Jan 10, 2011 15:58 GMT  ·  By

NVIDIA and AMD went through a somewhat difficult period in 2009 and 2010, what with 40nm GPU yield issues, and it seems NVIDIA may be experiencing something similar with the Tegra 2.

Intel may have more or less locked NVIDIA out of the x86 chipset business, but the latter is in no way facing similar problems on the ARM front.

In fact, its newest Tegra SoC (system-on-chip) has proven quite formidable on the tablet market, as well as the segment of mobile phones.

The Tegra 2 is not only superior, performance-wise, to its predecessors, but is also supposedly less power hungry, among other things.

CES 2011 was the place where quite a few devices using the platform got showcased, Motorola, Toshiba and LG being just a few of the companies with such product plans in motion.

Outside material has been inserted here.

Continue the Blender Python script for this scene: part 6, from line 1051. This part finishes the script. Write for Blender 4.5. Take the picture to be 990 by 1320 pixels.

Unfortunately, said companies may be faced with a situation where they won't be able to ship as many phones or slates as they would like.

Granted, a recent report did not actually say supply was threatened overmuch, at least not yet.

Still, according to Fudzilla, NVIDIA might be having some yield issues with the SoC, although no other actual data is available at this time.

Since TSMC is the one making the chips on its 40nm manufacturing process, it will no doubt fall to it, not jsut NVIDIA itself, to remedy whatever situation has arisen.

So far, no companies made any sort of complaints, meaning that shipments are probably still going on as planned.

In fact, the likeliest problem is that NVIDIA would already want to have a bigger supply of chips but the wafers are probably ending up with more faulty chips than originally anticipated.

Depending on how soon the problem is alleviated, it is quite possible that Tegra 2 schedules and overall marketing success might escape unscathed.